There was a mosquito in my bedroom last night.
I tried bargaining with it. I promised that if it sat on my skin, I wouldn’t flinch, I wouldn’t move, I would just hold still and let it stuff itself on my blood. I swore it could have a full pint of the good stuff.
I offered to set up a plate of water, shallow and non-filtered. Even rainwater, if that would be better for its little eggs. Anything, everything, whatever it wanted or needed, I would give it its heart’s desire (do mosquitoes have hearts?) if it would just SHUT THE EFF UP.
It didn’t.
My crankiness level would be sky-high, since I’ve been unhappily awake since 4AM, except that it is a gorgeous day, sunny and cool with a light breeze. And I have two adorable dogs who are wandering around the backyard appreciating the weather. B, especially, likes the temperature, I think. He’s a lot more active on cool days than hot, when he tends to lie underneath pieces of furniture with his tongue out.
Oh, people who know more about plants than I do: what is this plant?
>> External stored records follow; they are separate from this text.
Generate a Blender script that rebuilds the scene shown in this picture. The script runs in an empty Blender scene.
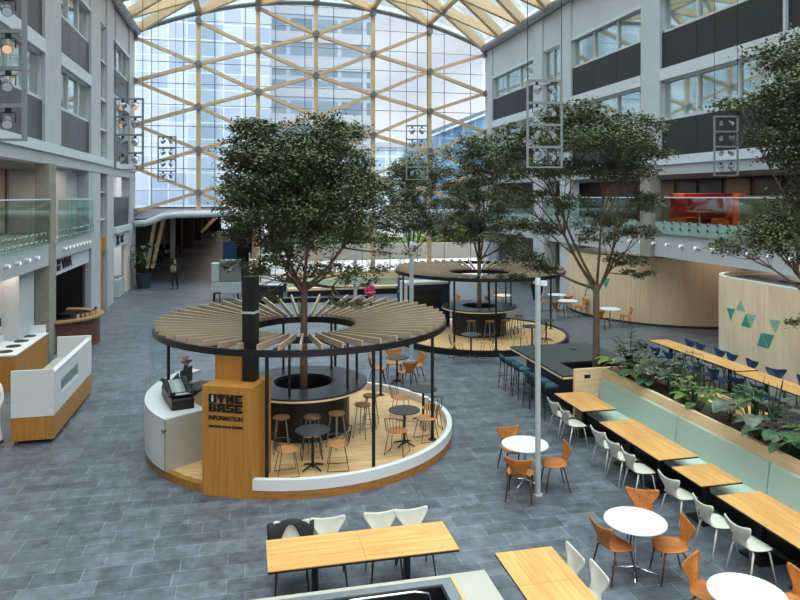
import bpy, math, random
import numpy as np
from mathutils import Vector, Matrix

random.seed(7)
RNG = np.random.default_rng(11)
PI = math.pi
SC = bpy.context.scene
COL = SC.collection

# ---------------------------------------------------------------- camera
EYE = 5.3
FOC = 680.0
HOR = 197.0
YAW = math.atan(155.0 / FOC)
CS, SN = math.cos(YAW), math.sin(YAW)
cam = bpy.data.cameras.new('camera')
cam.sensor_width = 36.0
cam.lens = 36.0 * FOC / 800.0
cam.shift_y = -(300.0 - HOR) / 800.0
cam.clip_end = 600
cam_o = bpy.data.objects.new('camera', cam)
COL.objects.link(cam_o)
cam_o.location = (0, 0, EYE)
cam_o.rotation_euler = (PI / 2, 0, -YAW)
SC.camera = cam_o


def at(px, py, h=0.0):
    """floor (or height h) point seen at a photo pixel"""
    t = FOC * (EYE - h) / (py - HOR)
    u = (px - 400.0) / FOC
    return Vector((t * (u * CS + SN), t * (CS - u * SN), h))


def ray(px, py):
    u = (px - 400.0) / FOC
    return Vector((u * CS + SN, CS - u * SN, (HOR - py) / FOC))


# ---------------------------------------------------------------- materials
def lin(h):
    h = h.lstrip('#')
    o = []
    for i in (0, 2, 4):
        c = int(h[i:i + 2], 16) / 255
        o.append(c / 12.92 if c <= 0.04045 else ((c + 0.055) / 1.055) ** 2.4)
    return (o[0], o[1], o[2], 1)


def nodes(name):
    m = bpy.data.materials.new(name)
    m.use_nodes = True
    nt = m.node_tree
    b = nt.nodes['Principled BSDF']
    return m, nt, b


def N(nt, kind, **kw):
    n = nt.nodes.new(kind)
    for k, v in kw.items():
        setattr(n, k, v)
    return n


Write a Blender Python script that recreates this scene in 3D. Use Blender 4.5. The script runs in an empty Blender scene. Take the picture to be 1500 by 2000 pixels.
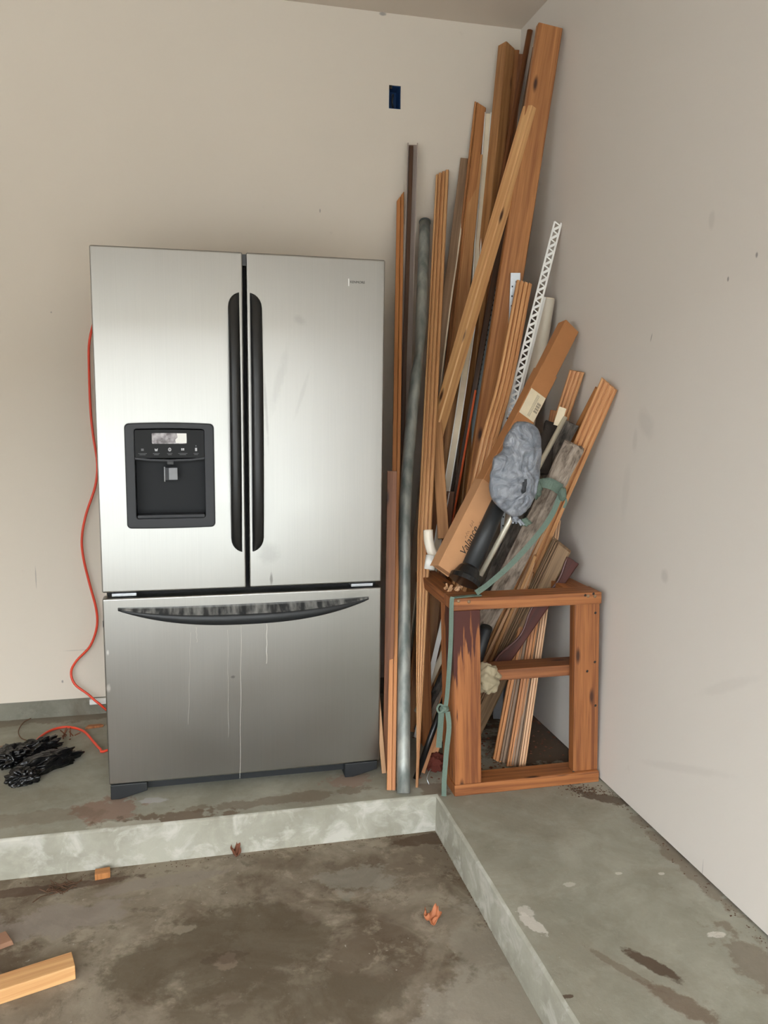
import bpy, bmesh, math, random
from mathutils import Vector, Matrix, noise
random.seed(7)
C = bpy.context.scene.collection
PI = math.pi
# ------------------------------------------------------------------ camera
CAM = Vector((0.28727, -2.62382, 1.31284))
RM = Matrix(((0.97346975, 0.22791914, 0.02023649), (-0.22848646, 0.96351664, 0.13939021), (0.0122715, -0.14031592, 0.99003073)))
F = 1587.88
cam = bpy.data.cameras.new('camera'); co = bpy.data.objects.new('camera', cam); C.objects.link(co)
cam.sensor_fit = 'VERTICAL'; cam.sensor_height = 36; cam.lens = F/2000*36; cam.clip_start = .02
r_, f_, u_ = RM.col[0], RM.col[1], RM.col[2]
co.matrix_world = Matrix(((r_[0], u_[0], -f_[0], CAM[0]), (r_[1], u_[1], -f_[1], CAM[1]), (r_[2], u_[2], -f_[2], CAM[2]), (0, 0, 0, 1)))
bpy.context.scene.camera = co
# ------------------------------------------------------------------ world, exposure
sc = bpy.context.scene
sc.view_settings.view_transform = 'Standard'; sc.view_settings.look = 'None'
sc.view_settings.gamma = 1; sc.view_settings.use_curve_mapping = False
sc.view_settings.exposure = 0.12
W = bpy.data.worlds.new('overcast_sky'); sc.world = W; W.use_nodes = True
bg = W.node_tree.nodes['Background']; bg.inputs[0].default_value = (0.90, 0.96, 1.0, 1); bg.inputs[1].default_value = 13
# garage measures (metres): fridge front plane is y=0, slab top is z=0
YB, XR, HC, YS, XS, ZL = .764, 1.646, 2.824, -.182, 1.056, -.127
XL, YF = -4.3, -4.4

# ------------------------------------------------------------------ helpers
def lin(c):
    c = c/255.0
    return c/12.92 if c <= .04045 else ((c+.055)/1.055)**2.4
def rgb(r, g, b): return (lin(r), lin(g), lin(b), 1)
def at(u, v, x=None, y=None, z=None):
    d = RM @ Vector(((u-750)/F, 1, -(v-1000)/F))
    t = (x-CAM.x)/d.x if x is not None else (y-CAM.y)/d.y if y is not None else (z-CAM.z)/d.z
    return CAM + d*t
def tag(o, label=None, cat=None, group=None, kind=None):
    if label: o['label'] = label
    if cat: o['category'] = cat
    if group: o['group'] = group
    if kind: o['kind'] = kind
    return o
def empty(name, loc, label, cat, group=None):
    o = bpy.data.objects.new(name, None); C.objects.link(o); o.location = loc; o.empty_display_size = .05
    return tag(o, label, cat, group)
def link(name, bm, mat, parent=None, origin=None, smooth=False, bevel=0, seg=2):
    if origin is None: origin = Vector((0, 0, 0))
    origin = Vector(origin)
    me = bpy.data.meshes.new(name)
    bmesh.ops.recalc_face_normals(bm, faces=bm.faces)
    for v in bm.verts: v.co -= origin
    if smooth:
        for f in bm.faces: f.smooth = True
    bm.to_mesh(me); bm.free()
    o = bpy.data.objects.new(name, me); C.objects.link(o)
    mats = mat if isinstance(mat, (list, tuple)) else [mat]
    for m in mats: me.materials.append(m)
    if parent is not None:
        o.parent = parent
        pl = Vector((0, 0, 0)); p = parent
        while p is not None: pl += Vector(p.location); p = p.parent
        o.location = origin - pl
    else: o.location = origin
    if bevel:
        b = o.modifiers.new('bevel', 'BEVEL'); b.width = bevel; b.segments = seg; b.limit_method = 'ANGLE'; b.angle_limit = .6
        for f in me.polygons: f.use_smooth = True
        try:
            w = o.modifiers.new('wn', 'WEIGHTED_NORMAL'); w.keep_sharp = False
        except Exception: pass
    return o
def uvbox(bm):
    l = bm.loops.layers.uv.verify(); off = random.random()*10
    for f in bm.faces:
        n = f.normal; ax = max(range(3), key=lambda i: abs(n[i]))
        for lp in f.loops:
            c = lp.vert.co
            if ax == 0: uv = (c.y, c.z)
            elif ax == 1: uv = (c.x, c.z)
            else: uv = (c.y, c.x)
            lp[l].uv = (uv[0]+off, uv[1]+off)
def addbox(bm, x0, x1, y0, y1, z0, z1):
    vs = [bm.verts.new((x, y, z)) for x in (x0, x1) for y in (y0, y1) for z in (z0, z1)]
    for q in ((0, 1, 3, 2), (4, 6, 7, 5), (0, 4, 5, 1), (2, 3, 7, 6), (0, 2, 6, 4), (1, 5, 7, 3)):
        bm.faces.new([vs[i] for i in q])
    return vs
def box(name, x0, x1, y0, y1, z0, z1, mat, parent=None, bevel=0, seg=2, long=None, origin=None):
    bm = bmesh.new(); addbox(bm, x0, x1, y0, y1, z0, z1); bm.normal_update()
    l = bm.loops.layers.uv.verify(); off = random.random()*10
    dims = (x1-x0, y1-y0, z1-z0); la = long if long is not None else dims.index(max(dims))
    oth = [i for i in range(3) if i != la]
    for f in bm.faces:
        ax = max(range(3), key=lambda i: abs(f.normal[i]))
        for lp in f.loops:
            c = lp.vert.co
            a = c[oth[0]] if ax != oth[0] else c[oth[1]]
            if ax == la: lp[l].uv = (c[oth[0]]+off, c[oth[1]]*.3+off)
            else: lp[l].uv = (a+off, c[la]+off)
    return link(name, bm, mat, parent, origin if origin is not None else ((x0+x1)/2, (y0+y1)/2, z0), bevel=bevel, seg=seg)
# cross sections, metres
def P_box(w, t, c=.0015):
    a, b = w/2, t/2
    return [(-a, -b+c), (-a+c, -b), (a-c, -b), (a, -b+c), (a, b-c), (a-c, b), (-a+c, b), (-a, b-c)]
def P_tube(r, n=20): return [(r*math.cos(2*PI*i/n-PI/2), r*math.sin(2*PI*i/n-PI/2)) for i in range(n)]
def P_flute(w, t, ts=(.22, .48, .76), g=.45):
    a, b = w/2, t/2
    p = [(-a, b), (-a, -b*.3), (-a+.05*w, -b*.85)]
    last = -a+.05*w
    for s in ts:
        x = -a+s*w
        p += [(x-.06*w, -b), (x-.045*w, -b+g*t), (x-.005*w, -b+g*t), (x+.01*w, -b-.02*t), (x+.03*w, -b-.16*t), (x+.06*w, -b-.16*t), (x+.085*w, -b)]
    p += [(a-.06*w, -b*.9), (a, -b*.5), (a, b)]
    return p
def P_L(w, d, t): return [(-w/2, -t/2), (w/2, -t/2), (w/2, t/2), (-w/2+t, t/2), (-w/2+t, d), (-w/2, d)]
def P_U(w, d, t): return [(-w/2, 0), (-w/2, -d), (-w/2+t, -d), (-w/2+t, -t), (w/2-t, -t), (w/2-t, -d), (w/2, -d), (w/2, 0)]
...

I should know its name but I can’t remember it. I bought it to put on the front porch, but it lasted for two days out there, miserable and droopy at the end of every day, so I decided it needed less sun. I moved it to the patio and it’s been so flourishing ever since that I almost wish I wish I could keep it. I’m death on plants, so I’m not going to — it’ll go live with some safer person when the house sells — but I’m pleased that it’s happy at the moment. But I wish I knew what it was.
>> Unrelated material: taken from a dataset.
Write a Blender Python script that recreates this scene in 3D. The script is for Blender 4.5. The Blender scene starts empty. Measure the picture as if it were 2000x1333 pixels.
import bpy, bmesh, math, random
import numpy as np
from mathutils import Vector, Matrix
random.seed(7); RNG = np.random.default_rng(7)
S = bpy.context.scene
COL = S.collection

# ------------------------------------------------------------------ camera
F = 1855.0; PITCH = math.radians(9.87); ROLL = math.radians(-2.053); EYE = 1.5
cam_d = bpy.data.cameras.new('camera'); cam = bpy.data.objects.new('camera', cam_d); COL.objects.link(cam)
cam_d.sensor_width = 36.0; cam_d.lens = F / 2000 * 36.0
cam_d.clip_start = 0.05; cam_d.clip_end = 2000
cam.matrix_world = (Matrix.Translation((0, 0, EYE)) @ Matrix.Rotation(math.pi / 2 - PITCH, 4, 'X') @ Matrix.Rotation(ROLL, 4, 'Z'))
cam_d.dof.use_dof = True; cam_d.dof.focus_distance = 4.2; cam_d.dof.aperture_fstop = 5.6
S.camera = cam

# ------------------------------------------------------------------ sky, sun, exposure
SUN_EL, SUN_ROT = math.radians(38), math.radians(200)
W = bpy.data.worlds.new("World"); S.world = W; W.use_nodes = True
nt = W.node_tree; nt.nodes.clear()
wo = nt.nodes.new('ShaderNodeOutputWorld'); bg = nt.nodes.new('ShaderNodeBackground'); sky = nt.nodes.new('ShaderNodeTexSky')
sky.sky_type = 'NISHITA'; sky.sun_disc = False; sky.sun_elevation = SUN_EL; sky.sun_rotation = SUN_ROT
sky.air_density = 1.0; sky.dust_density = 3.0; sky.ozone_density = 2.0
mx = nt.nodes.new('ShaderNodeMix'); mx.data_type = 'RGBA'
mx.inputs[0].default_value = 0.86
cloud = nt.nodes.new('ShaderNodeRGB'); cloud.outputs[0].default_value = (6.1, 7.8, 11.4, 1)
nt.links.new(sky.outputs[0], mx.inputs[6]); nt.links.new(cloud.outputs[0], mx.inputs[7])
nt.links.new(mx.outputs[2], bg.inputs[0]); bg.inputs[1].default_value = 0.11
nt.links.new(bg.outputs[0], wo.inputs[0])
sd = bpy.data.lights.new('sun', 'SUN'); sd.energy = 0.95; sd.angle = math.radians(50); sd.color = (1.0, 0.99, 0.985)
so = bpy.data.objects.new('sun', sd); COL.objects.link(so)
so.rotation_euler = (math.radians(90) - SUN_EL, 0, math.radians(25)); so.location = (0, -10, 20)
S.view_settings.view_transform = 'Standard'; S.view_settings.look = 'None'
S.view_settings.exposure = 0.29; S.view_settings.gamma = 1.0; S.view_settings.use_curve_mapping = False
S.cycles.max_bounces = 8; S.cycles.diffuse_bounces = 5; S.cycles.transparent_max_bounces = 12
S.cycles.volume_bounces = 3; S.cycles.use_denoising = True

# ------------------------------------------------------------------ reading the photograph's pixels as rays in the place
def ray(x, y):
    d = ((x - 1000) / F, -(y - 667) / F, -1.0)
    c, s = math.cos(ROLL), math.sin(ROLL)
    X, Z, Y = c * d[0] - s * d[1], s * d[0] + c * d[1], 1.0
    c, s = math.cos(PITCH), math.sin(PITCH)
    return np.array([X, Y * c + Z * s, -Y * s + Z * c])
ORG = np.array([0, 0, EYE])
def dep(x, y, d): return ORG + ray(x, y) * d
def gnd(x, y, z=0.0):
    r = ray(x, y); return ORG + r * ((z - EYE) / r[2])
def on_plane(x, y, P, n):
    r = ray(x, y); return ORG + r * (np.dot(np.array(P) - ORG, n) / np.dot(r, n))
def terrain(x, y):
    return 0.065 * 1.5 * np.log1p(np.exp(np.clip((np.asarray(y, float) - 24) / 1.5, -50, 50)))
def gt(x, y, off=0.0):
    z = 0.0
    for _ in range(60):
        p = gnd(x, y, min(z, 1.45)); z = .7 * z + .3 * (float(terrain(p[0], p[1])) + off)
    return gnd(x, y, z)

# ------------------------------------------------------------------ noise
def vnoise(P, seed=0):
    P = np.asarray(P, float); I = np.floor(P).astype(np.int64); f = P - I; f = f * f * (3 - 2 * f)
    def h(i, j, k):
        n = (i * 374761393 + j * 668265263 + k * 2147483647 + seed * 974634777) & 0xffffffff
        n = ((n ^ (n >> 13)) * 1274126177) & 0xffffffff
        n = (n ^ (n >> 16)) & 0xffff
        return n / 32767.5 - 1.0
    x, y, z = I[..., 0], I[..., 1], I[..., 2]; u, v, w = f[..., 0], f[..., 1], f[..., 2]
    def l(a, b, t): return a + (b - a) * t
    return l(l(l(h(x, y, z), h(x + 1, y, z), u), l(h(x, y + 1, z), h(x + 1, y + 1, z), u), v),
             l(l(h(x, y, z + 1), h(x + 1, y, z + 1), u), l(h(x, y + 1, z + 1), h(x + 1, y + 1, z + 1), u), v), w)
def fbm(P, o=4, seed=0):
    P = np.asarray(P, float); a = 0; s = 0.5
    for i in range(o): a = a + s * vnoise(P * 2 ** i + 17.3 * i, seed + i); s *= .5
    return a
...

Writing is going so horribly that I’m being extremely mean to myself. Hmm, that sentence might be backwards. I’m being extremely mean to myself so writing is going horribly? Which is cause and which is effect? Tough to say. But I’m on the fourth version of the scene that I’ve been working on for the past week. I manage about six hundred words, then delete them.
I keep coming up with ideas for why it’s so hard, things I’ve forgotten to consider, plot holes, characterization issues — but I seriously wish I was done with this book. Last night — before the mosquito — I told myself that I just needed to do a writing binge. To treat this like a school assignment with five days before a deadline that would prevent me from graduating, or a magazine deadline where the issue is going to press with blank pages that would lose me my job. Then I met my friendly neighborhood mosquito and instead of writing-binging this morning, I’ve mostly been drinking coffee and playing solitaire and waiting for a plumber to arrive. That counts as work, right? Waiting for a plumber? Yeah, I thought not. But as soon as he’s here (or she, I don’t mean to be sexist in my gender assumptions about plumbers), I will settle into writing. Words will get written. Real ones. Meanwhile, though, I will keep drinking coffee and enjoying the weather.
tehachap said:
Hydrangea, in case no one else identified it for you. And you can change the color of the blooms by adding epsom salts to the soil. This is an excellent site to learn all about them — read down the page for the tips on changing the color of the blooms. https://www.almanac.com/plant/hydrangea
sarahwynde said:
Thank you! I kept thinking agapanthus, even though I knew it was nothing like an agapanthus. I will read all about them. 🙂
tehachap said:
I stand corrected on the epsom salts tip — it’s just what my Paternal Grandmother used to do to her Hydrangeas. (and epsom salts is also good for rose bushes–that one I’ve done myself!)
Judy, Judy, Judy said:
I went for so many years with raging insomnia. I have somewhat tamed it. Never want to go back there.
Your hydrangea is beautiful. Glad you found it’s home, even if temporary.
I am having a good day writing wise. Not in word count but in world* building. (not meaning that in a sci-fi sense rather in my characters communities, surroundings)
“I’m writing a first draft and reminding myself that I’m simply shoveling sand into a box so that later I can build castles.” Shannon Hale
sarahwynde said:
Great quote! I love world-building. It’s definitely the fun part.